[Scripts that build scenes]
....
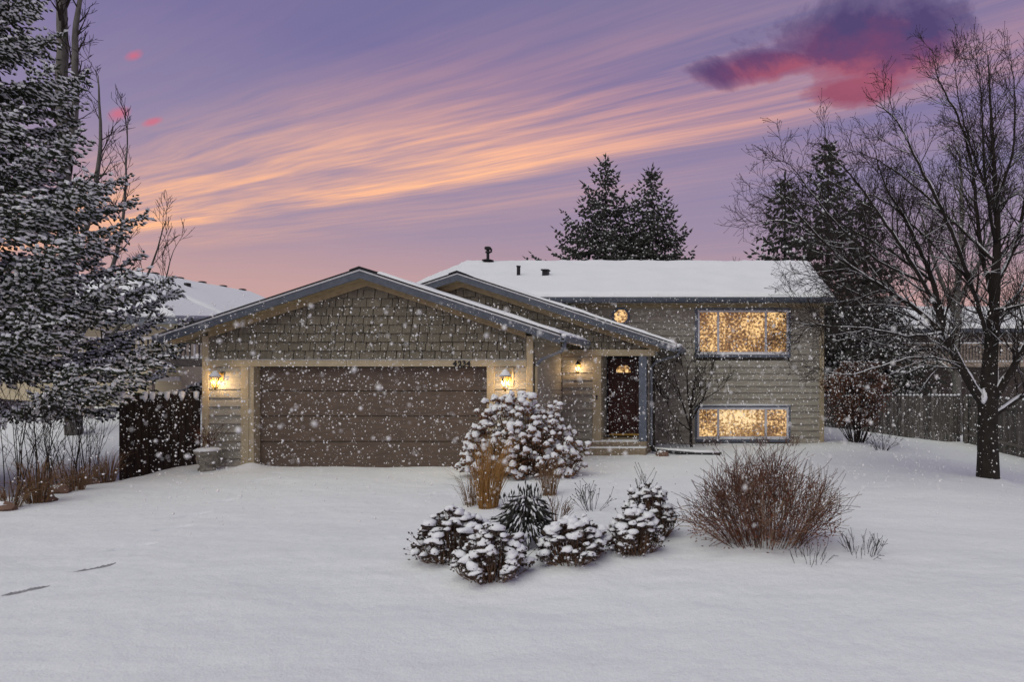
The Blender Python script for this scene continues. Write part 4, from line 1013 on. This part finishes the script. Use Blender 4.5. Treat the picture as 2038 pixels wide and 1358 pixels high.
def hydrangea():
    x, y = -3.72, 12.0; bz = g(x, y, False); rnd = random.Random(61)
    t = thing('hydrangea_bush', 'large hydrangea bush with snow-capped dry flower heads beside the garage', 'bush', (x, y, bz))
    st = MB(); placed = []; tries = 0
    def put(p, sc_):
        h = link('flower_head', rnd.choice(HH), t, p); h.scale = (sc_, sc_, sc_*rnd.uniform(.85,1.15)); h.rotation_euler = (rnd.uniform(-.35,.35), rnd.uniform(-.35,.35), rnd.uniform(0,6.28))
        b0 = Vector((p.x*.25+rnd.uniform(-.1,.1), p.y*.25+rnd.uniform(-.1,.1), -.05)); md = Vector((p.x*.7, p.y*.7, p.z*.55))
        st.tube([b0, md, p+Vector((0,0,-.03))], [.008,.006,.004], 3, 0, False); placed.append(p)
    while len(placed) < 285 and tries < 9000:
        tries += 1
        az = rnd.uniform(math.pi*.98, math.pi*2.02) if rnd.random() < .86 else rnd.uniform(0, math.pi)   # most heads show on the front
        el = rnd.uniform(-.06, 1.5); k = rnd.uniform(.86, 1.02) if rnd.random() < .8 else rnd.uniform(.6,.85)
        bump = 1+.15*noise.noise(Vector((math.cos(az)*2, math.sin(az)*2, el*2)))
        p = Vector((math.cos(az)*math.cos(el)*1.22*k*bump, math.sin(az)*math.cos(el)*.82*k, .12+math.sin(el)*1.30*k*bump))
        if p.x > .3: p.z *= .92
        if min([(p-o).length for o in placed] or [9]) < .098: continue
        put(p, rnd.uniform(.55,1.3))
    for (px_, py_) in ((985,795),(1012,792),(965,800),(1037,800),(1060,808),(1095,812),(1115,806),(1112,815),(990,812),(950,820)):
        q = P(px_, py_, 11.9)-Vector((x, y, bz)); put(q, rnd.uniform(.8,1.2))
    o = st.build('stems', M['stem'], t); o['kind'] = 'stuff'
    q = MB()
    for i in range(1500):
        a = rnd.uniform(0,6.28); e = math.sqrt(rnd.random())*.95; zz2 = rnd.uniform(.05,1.1)*math.sqrt(max(.05,1-e*e))
        q.spindle((math.cos(a)*e*1.1, math.sin(a)*e*.72, zz2), (rnd.uniform(-1,1), rnd.uniform(-1,1), rnd.uniform(-1,.6)), rnd.uniform(.05,.10), rnd.uniform(.01,.02), 0, 3)
    o = q.build('dry_leaves', M['leaf'], t); o['kind'] = 'stuff'
hydrangea()
def sedum(label, x, y, w, h, n, seed, tilt=0):
    rnd = random.Random(seed); bz = g(x, y, False)
    t = thing('sedum_plant', label, 'plant', (x, y, bz), 'snow-capped sedum clumps in the front bed'); st, lf, sn = MB(), MB(), MB(); placed = []; tries = 0
    while len(placed) < n and tries < 3000:
        tries += 1
        a = rnd.uniform(0, 6.283); e = math.sqrt(rnd.random())
        lob = 1+.28*noise.noise(Vector((math.cos(a)*1.5+seed, math.sin(a)*1.5, 0)))
        p = Vector((math.cos(a)*w/2*e*lob, math.sin(a)*w/2*e*.9*lob, h*(1-.75*e**2.6)*rnd.uniform(.78,1.06)*(1+.2*noise.noise(Vector((math.cos(a)*e*2, math.sin(a)*e*2, seed))))))
        if min([(p-o).length for o in placed] or [9]) < .040: continue
        placed.append(p); s_ = rnd.uniform(.55,1.05)+.55*rnd.random()**2
        hd = link('flower_head', rnd.choice(SH if rnd.random() < .82 else SB), t, p); hd.scale = (s_*rnd.uniform(.75,1.15), s_*rnd.uniform(.75,1.05), s_*rnd.uniform(.8,1.3)); hd.rotation_euler = (rnd.uniform(-.2,.2)-.15*math.sin(a)*e, rnd.uniform(-.2,.2)+.2*math.cos(a)*e, rnd.uniform(0,6.28))
        for k in range(3):
            b0 = Vector((p.x*.55+rnd.uniform(-.04,.04), p.y*.55+rnd.uniform(-.04,.04), -.03)); tp = p+Vector((rnd.uniform(-.035,.035), rnd.uniform(-.035,.035), -.012))
            st.tube([b0, b0.lerp(tp,.55)+Vector((p.x*.10,p.y*.10,-.01)), tp], [.0045,.0036,.0026], 3, 0, False)
            for j in range(2): lf.spindle(tp+Vector((rnd.uniform(-.05,.05), rnd.uniform(-.05,.05), rnd.uniform(-.06,.01))), (rnd.uniform(-1,1), rnd.uniform(-1,1), rnd.uniform(-.3,.6)), rnd.uniform(.02,.04), .008, 0, 3)
            if rnd.random() < .7:
                c_ = b0.lerp(tp, rnd.uniform(.15,.8))+Vector((p.x*.08+rnd.uniform(-.02,.02), p.y*.08-.01, 0)); sn.spindle(c_, (rnd.uniform(-1,1), rnd.uniform(-1,1), rnd.uniform(-.2,.5)), rnd.uniform(.02,.05), rnd.uniform(.006,.015), 0, 4, .5)
    for k in range(26):      # bent stalks and stray twigs at the outside
        a = rnd.uniform(0,6.283); b0 = Vector((math.cos(a)*w*.3, math.sin(a)*w*.28, -.02)); tp = Vector((math.cos(a)*w*rnd.uniform(.42,.62), math.sin(a)*w*rnd.uniform(.4,.55), h*rnd.uniform(.1,.7)))
        st.tube([b0, b0.lerp(tp,.5)+Vector((0,0,.03)), tp], [.004,.0032,.002], 3, 0, False); lf.spindle(tp, tp-b0, .03, .01, 0, 4)
        if rnd.random() < .5: sn.spindle(tp+Vector((0,0,.012)), (rnd.uniform(-1,1), rnd.uniform(-1,1), .1), .04, .014, 0, 4, .5)
    o = st.build('stems', M['stem'], t); o['kind'] = 'stuff'
    o = lf.build('seed_heads', M['head2'], t); o['kind'] = 'stuff'
    o = sn.build('stem_snow', M['snow'], t); o['kind'] = 'stuff'
sedum('widest sedum clump, leftmost of the snow-capped front bed', -2.76, 6.5, .80, .46, 105, 71)
sedum('front sedum clump nearest the camera, with snowy dark heads', -2.15, 5.92, .62, .44, 84, 72)
sedum('middle sedum clump right of the dark drooping plant', -1.48, 6.3, .64, .40, 82, 73)
sedum('right front sedum clump with reddish upright stems', -.905, 6.6, .56, .44, 66, 74)
sedum('tall back sedum clump with wide snow plates at the right of the bed', -.84, 7.35, .70, .56, 84, 75)

def grass_clump(label, x, y, h, w, n, mm, seed, lean=(0,0), group=None, name='dry_grass', snow=0.0, wid=.004, curl=.35, root=.22):
    rnd = random.Random(seed); t = thing(name, label, 'grass', (x, y, g(x, y, False)), group); q, s = MB(), MB()
    for i in range(n):
        a = rnd.uniform(0,6.283); e = math.sqrt(rnd.random()); b = Vector((math.cos(a)*e*w*root, math.sin(a)*e*w*root, -.03))
        hh = h*rnd.uniform(.45,1.05); out = Vector((math.cos(a)*e*w*.5+lean[0]*hh+rnd.gauss(0,.07)*hh, math.sin(a)*e*w*.5+lean[1]*hh+rnd.gauss(0,.07)*hh, 0))
        pts = [b, b+out*.25+Vector((0,0,hh*.45)), b+out*.6+Vector((0,0,hh*.82)), b+out*(1+curl*rnd.random())+Vector((0,0,hh*(1-curl*rnd.random()*.5)))]
        q.tube(pts, [wid, wid*.9, wid*.7, wid*.25], 3, 0, False)
        if snow and rnd.random() < snow: s.tube([pts[1]+Vector((0,0,.012)), pts[2]+Vector((0,0,.014)), pts[3]+Vector((0,0,.01))], [.004,.011,.004], 4, 0, False)
    o = q.build('blades', M[mm], t); o['kind'] = 'stuff'
    if s.f: o = s.build('blade_snow', M['snow'], t); o['kind'] = 'stuff'
    return t
grass_clump('tall golden dry grass clump in front of the hydrangea', X(972,9.1), 9.1, 1.15, .50, 250, 'grass', 81, (.09,0), root=.26, wid=.0032)
grass_clump('shorter pale dry grass clump at the right foot of the hydrangea', X(1092,10.0), 10.0, .66, .40, 120, 'grass2', 82, root=.3, wid=.003)
def drooping(x, y):
    rnd = random.Random(83); t = thing('drooping_plant', 'dark mound of drooping snowy leaves in the middle of the bed', 'plant', (x, y, g(x, y, False))); q, s_ = MB(), MB()
    for i in range(760):
        az = rnd.uniform(0, 6.283); el = rnd.uniform(.0, 1.5); k = rnd.uniform(.7,1.05)
        p = Vector((math.cos(az)*math.cos(el)*.25*k, math.sin(az)*math.cos(el)*.24*k, .05+math.sin(el)**.55*.46*k))
        d = Vector((math.cos(az)*.6, math.sin(az)*.6, -.9+rnd.uniform(-.2,.9))); L = rnd.uniform(.09,.17)
        q.spindle(p, d, L, rnd.uniform(.009,.016), 0, 3, .45)
        if rnd.random() < .5: s_.spindle(p+Vector((math.cos(az)*.008, math.sin(az)*.008, .012)), d+Vector((0,0,.1)), L*rnd.uniform(.4,.8), rnd.uniform(.008,.015), 0, 4, .4)
    for i in range(46):
        a_ = rnd.uniform(0,6.283); e = rnd.random()*.2; b_ = Vector((math.cos(a_)*e, math.sin(a_)*e, .3)); tp = b_+Vector((rnd.uniform(-.08,.08), rnd.uniform(-.08,.08), rnd.uniform(.18,.36)))
        q.tube([b_, tp], [.004,.003], 3, 0, False); q.spindle(tp-Vector((0,0,.05)), (rnd.uniform(-.2,.2), 0, 1), .07, .010, 0, 4)
    o = q.build('leaves', M['darkleaf'], t); o['kind'] = 'stuff'
    o = s_.build('leaf_snow', M['snow'], t); o['kind'] = 'stuff'
drooping(X(1045,6.95), 6.95)
grass_clump('thin pale dry grass tuft left of the golden clump', X(940,9.3), 9.3, .60, .5, 80, 'grass2', 84, wid=.003)
twig_bush('twig_plant', 'thin dark twigs with seed heads behind the middle of the bed', X(1178,8.8), 8.8, 16, .36, .30, 'twig', 85, .0045, 1, (2,3), .016, .04, .12, .3, 'plant', snow=True)
twig_bush('twig_plant', 'low brown twigs between drooping plant and middle sedum', X(1105,7.9), 7.9, 26, .34, .26, 'stem', 86, .004, 1, (2,3), .01, .04, .14, .4, 'plant', snow=True)
twig_bush('twig_plant', 'sparse dark seed stalks rising behind the tall back sedum', X(1275,8.0), 8.0, 9, .62, .28, 'twig', 87, .004, 1, (2,3), .014, .06, .08, .4, 'plant')
twig_bush('twig_plant', 'sparse twigs poking from the snow right of the red-brown bush', X(1715,6.7), 6.7, 26, .24, .30, 'twig', 88, .0036, 1, (2,2), 0, .0, .16, .6, 'plant')
twig_bush('twig_plant', 'few thin twigs in the snow below the red-brown bush', X(1610,6.35), 6.35, 12, .22, .26, 'twig', 89, .0036, 1, (2,2), 0, .0, .16, .6, 'plant')
for i, (a, lab) in enumerate(((1415,'small snowy plant under the left end of the lower window'),(1510,'small snowy plant under the middle of the lower window'),(1578,'small snowy plant right of the lower window'))):
    twig_bush('twig_plant', lab, X(a,17.2), 17.2, 22, .26, .34, 'leaf', 90+i, .007, 1, (2,3), .02, .0, .16, .5, 'plant', snow=True)

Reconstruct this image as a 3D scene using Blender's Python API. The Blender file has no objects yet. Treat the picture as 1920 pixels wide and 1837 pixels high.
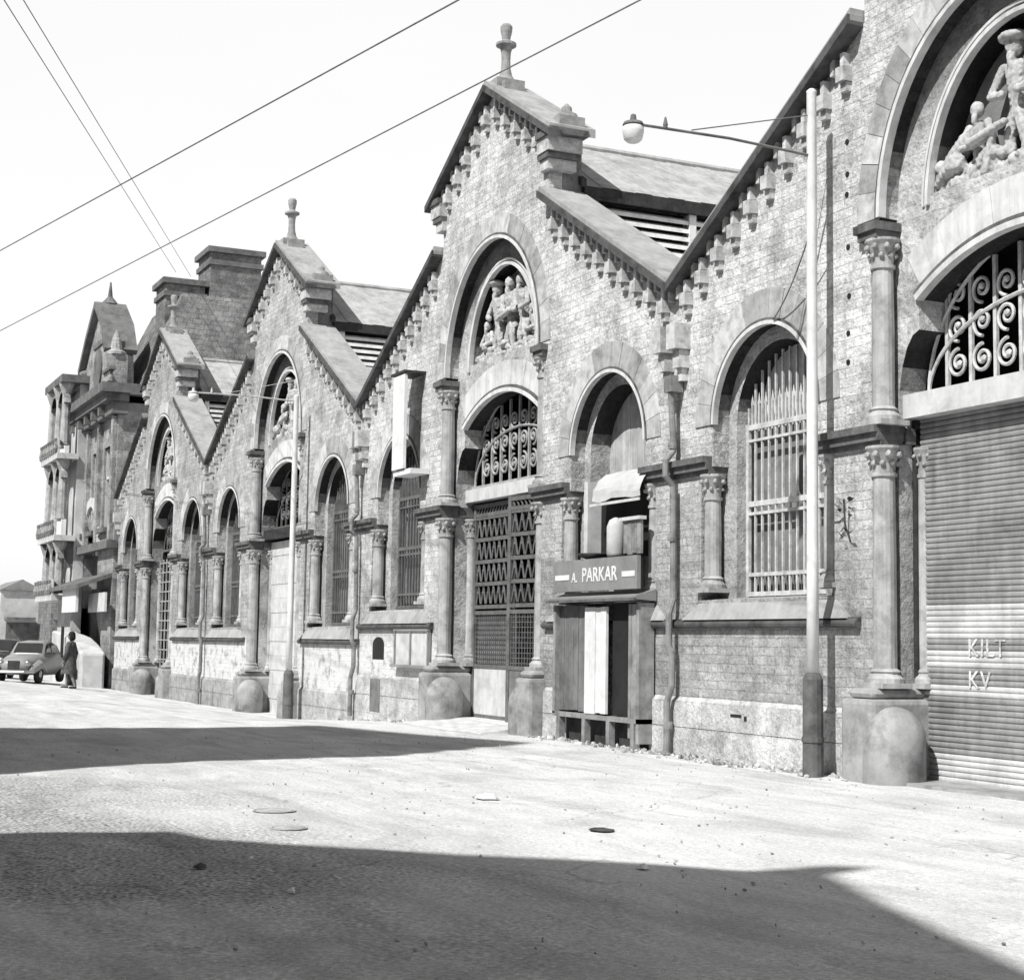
import bpy, bmesh, math, random
from mathutils import Vector, Matrix
from mathutils.geometry import tessellate_polygon
random.seed(7)
R = math.radians
COL = bpy.context.scene.collection
sc = bpy.context.scene

# ------------------------------------------------------------------ materials
def nodes_of(m):
    m.use_nodes = True
    nt = m.node_tree
    for n in list(nt.nodes):
        nt.nodes.remove(n)
    out = nt.nodes.new('ShaderNodeOutputMaterial')
    b = nt.nodes.new('ShaderNodeBsdfPrincipled')
    nt.links.new(b.outputs[0], out.inputs[0])
    return nt, b

class G:
    """tiny node-graph helper"""
    def __init__(s, nt): s.nt = nt
    def n(s, t, **k):
        x = s.nt.nodes.new(t)
        for a, v in k.items(): setattr(x, a, v)
        return x
    def put(s, sock, v):
        if hasattr(v, 'is_linked') or isinstance(v, bpy.types.NodeSocket): s.nt.links.new(v, sock)
        else: sock.default_value = v
    def math(s, op, a, b=0.0, c=None, clamp=False):
        x = s.n('ShaderNodeMath', operation=op); x.use_clamp = clamp
        s.put(x.inputs[0], a); s.put(x.inputs[1], b)
        if c is not None: s.put(x.inputs[2], c)
        return x.outputs[0]
    def noise(s, vec, scale, detail=4, rough=.55, dist=0.0):
        x = s.n('ShaderNodeTexNoise')
        if vec is not None: s.nt.links.new(vec, x.inputs['Vector'])
        x.inputs['Scale'].default_value = scale; x.inputs['Detail'].default_value = detail
        x.inputs['Roughness'].default_value = rough; x.inputs['Distortion'].default_value = dist
        return x.outputs['Fac']
    def ramp(s, v, lo, hi, a=0.0, b=1.0):
        x = s.n('ShaderNodeMapRange'); x.clamp = True
        s.put(x.inputs[0], v)
        x.inputs[1].default_value = lo; x.inputs[2].default_value = hi
        x.inputs[3].default_value = a; x.inputs[4].default_value = b
        return x.outputs[0]
    def mix(s, f, a, b): # scalar lerp
        d = s.math('SUBTRACT', b, a)
        return s.math('MULTIPLY_ADD', d, f, a)
    def pos(s):
        return s.n('ShaderNodeNewGeometry').outputs['Position']
    def scaled(s, vec, sx, sy, sz):
        x = s.n('ShaderNodeMapping'); s.nt.links.new(vec, x.inputs[0])
        x.inputs['Scale'].default_value = (sx, sy, sz)
        return x.outputs[0]
    def sep(s, vec):
        x = s.n('ShaderNodeSeparateXYZ'); s.nt.links.new(vec, x.inputs[0]); return x.outputs
    def comb(s, a, b, c):
        x = s.n('ShaderNodeCombineXYZ'); s.put(x.inputs[0], a); s.put(x.inputs[1], b); s.put(x.inputs[2], c); return x.outputs[0]
    def grey(s, v):
        x = s.n('ShaderNodeCombineColor'); s.put(x.inputs[0], v); s.put(x.inputs[1], v); s.put(x.inputs[2], v); return x.outputs[0]
    def bump(s, bsdf, h, strength=.4, dist=.02):
        x = s.n('ShaderNodeBump'); x.inputs['Strength'].default_value = strength; x.inputs['Distance'].default_value = dist
        s.nt.links.new(h, x.inputs['Height']); s.nt.links.new(x.outputs[0], bsdf.inputs['Normal'])

def mat(name, base, var=.15, scale=6., rough=.85, bump=.25, fine=60., island=0., metal=0., streak=0., spec=.3, cavity=False):
    m = bpy.data.materials.new(name)
    nt, b = nodes_of(m); g = G(nt); p = g.pos()
    n1 = g.noise(p, scale, 5, .6); n2 = g.noise(p, fine, 3, .6)
    v = g.math('MULTIPLY_ADD', g.math('SUBTRACT', n1, .5), 2*var*2, 1.0)
    v = g.math('MULTIPLY_ADD', g.math('SUBTRACT', n2, .5), var*1.3, v)
    n3 = g.noise(p, scale*.6, 7, .72, .3)
    v = g.math('MULTIPLY', v, g.ramp(n3, .46, .68, 1.05, max(.35, 1.0-2.0*var)))
    if streak:
        st = g.noise(g.scaled(p, 5, 5, .35), 1.6, 4, .6)
        v = g.math('MULTIPLY', v, g.ramp(st, .35, .7, 1.0, 1.0-streak))
    if cavity:
        pt = g.n('ShaderNodeNewGeometry').outputs['Pointiness']
        v = g.math('MULTIPLY', v, g.ramp(pt, .42, .51, .30, 1.05))
    if island:
        geo = g.n('ShaderNodeNewGeometry').outputs['Random Per Island']
        v = g.math('MULTIPLY', v, g.ramp(geo, 0, 1, 1-island, 1+island))
    v = g.math('MULTIPLY', v, base, clamp=True)
    nt.links.new(g.grey(v), b.inputs['Base Color'])
    b.inputs['Roughness'].default_value = rough; b.inputs['Metallic'].default_value = metal
    b.inputs['Specular IOR Level'].default_value = spec
    if bump:
        h = g.math('ADD', n1, g.math('MULTIPLY', n2, .5))
        g.bump(b, h, bump, .02)
    return m

def wall_mat(name, base, course=.115, length=.33, contrast=.15, mortar=.80, speck=.62, lower=True, crown_shade=False):
    """coursed rubble masonry read in world space, sooted and stained"""
    m = bpy.data.materials.new(name)
    nt, b = nodes_of(m); g = G(nt); p = g.pos()
    x, y, z = g.sep(p)
    u = g.math('ADD', x, y)
    wob = g.noise(p, 5.0, 3, .6)
    u2 = g.math('MULTIPLY_ADD', g.math('SUBTRACT', wob, .5), .07, u)
    z2 = g.math('MULTIPLY_ADD', g.math('SUBTRACT', g.noise(p, 4.1, 3, .6), .5), .045, z)
    br = g.n('ShaderNodeTexBrick'); nt.links.new(g.comb(u2, z2, 0.0), br.inputs['Vector'])
    br.inputs['Color1'].default_value = (1-contrast,)*3+(1,); br.inputs['Color2'].default_value = (1+contrast*.6,)*3+(1,)
    br.inputs['Mortar'].default_value = (mortar,)*3+(1,)
    br.inputs['Scale'].default_value = 1.0; br.inputs['Mortar Size'].default_value = .010
    br.inputs['Brick Width'].default_value = length; br.inputs['Row Height'].default_value = course
    br.inputs['Mortar Smooth'].default_value = .3
    bw = g.n('ShaderNodeRGBToBW'); nt.links.new(br.outputs['Color'], bw.inputs[0])
    big = g.noise(p, .55, 5, .6); mid = g.noise(p, 3.2, 5, .65); fin = g.noise(p, 17., 4, .7)
    v = g.math('MULTIPLY', bw.outputs[0], g.ramp(big, .3, .7, .78, 1.1))
    v = g.math('MULTIPLY', v, g.ramp(mid, .3, .72, 1.12, .80))
    v = g.math('MULTIPLY', v, g.ramp(fin, .38, .70, 1.10, 1.0-speck*.55))
    pits = g.noise(p, 30., 2, .5)
    v = g.math('MULTIPLY', v, g.ramp(pits, .62, .72, 1.0, .62))
    st = g.noise(g.scaled(p, 3.2, 3.2, .28), 1.5, 5, .65)
    v = g.math('MULTIPLY', v, g.ramp(st, .52, .80, 1.0, .82))
    blot = g.noise(p, 1.5, 8, .72, .3)
    v = g.math('MULTIPLY', v, g.ramp(blot, .46, .66, 1.06, .60))
    blot2 = g.noise(p, 5.5, 6, .7, .2)
    v = g.math('MULTIPLY', v, g.ramp(blot2, .50, .68, 1.03, .70))
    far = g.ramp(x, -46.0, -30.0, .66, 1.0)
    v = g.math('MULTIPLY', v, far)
    if lower:
        # street grime on the lower storey of the nearest two halls, old limewash low down on the far ones
        low = g.ramp(g.math('MULTIPLY_ADD', g.math('SUBTRACT', mid, .5), 1.2, z), 1.8, 5.2, 1.0, 0.0)
        near = g.ramp(x, -27.5, -25.5, 0.0, 1.0)
        v = g.math('MULTIPLY', v, g.math('SUBTRACT', 1.0, g.math('MULTIPLY', g.math('MULTIPLY_ADD', near, .55, .45), g.math('MULTIPLY', low, .40))))
        wash = g.math('MULTIPLY', g.ramp(z, 1.35, 1.75, 1.0, 0.0), g.math('SUBTRACT', 1.0, near))
        v = g.mix(g.math('MULTIPLY', wash, g.ramp(mid, .62, .5, .15, .80)), v, 1.0)
        foot = g.math('MULTIPLY', g.ramp(g.math('MULTIPLY_ADD', mid, .5, z), .1, .65, 1.0, 0.0), near)
        v = g.math('MULTIPLY', v, g.math('SUBTRACT', 1.0, g.math('MULTIPLY', foot, .18)))
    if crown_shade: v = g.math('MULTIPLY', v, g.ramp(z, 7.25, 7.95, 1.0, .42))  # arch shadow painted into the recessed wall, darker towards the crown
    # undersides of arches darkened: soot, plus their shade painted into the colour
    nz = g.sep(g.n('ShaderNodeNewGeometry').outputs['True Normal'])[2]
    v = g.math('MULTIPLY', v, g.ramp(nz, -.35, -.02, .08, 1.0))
    v = g.math('MULTIPLY', v, base, clamp=True)
    nt.links.new(g.grey(v), b.inputs['Base Color']); b.inputs['Roughness'].default_value = .92
    b.inputs['Specular IOR Level'].default_value = .15
    h = g.math('MULTIPLY_ADD', bw.outputs[0], .5, g.math('MULTIPLY_ADD', fin, .8, g.math('MULTIPLY', mid, .8)))
    g.bump(b, h, .8, .05)
    return m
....
• TASK TO COMPLETE
Take only the lines above from the one that has "Reconstruct this image" through the one that has "return nt, b" and reproduce them exactly, omitting any pictures.

• RESULT OF THE EXERCISE
Reconstruct this image as a 3D scene using Blender's Python API. The Blender file has no objects yet. Treat the picture as 1920 pixels wide and 1837 pixels high.
import bpy, bmesh, math, random
from mathutils import Vector, Matrix
from mathutils.geometry import tessellate_polygon
random.seed(7)
R = math.radians
COL = bpy.context.scene.collection
sc = bpy.context.scene

# ------------------------------------------------------------------ materials
def nodes_of(m):
    m.use_nodes = True
    nt = m.node_tree
    for n in list(nt.nodes):
        nt.nodes.remove(n)
    out = nt.nodes.new('ShaderNodeOutputMaterial')
    b = nt.nodes.new('ShaderNodeBsdfPrincipled')
    nt.links.new(b.outputs[0], out.inputs[0])
    return nt, b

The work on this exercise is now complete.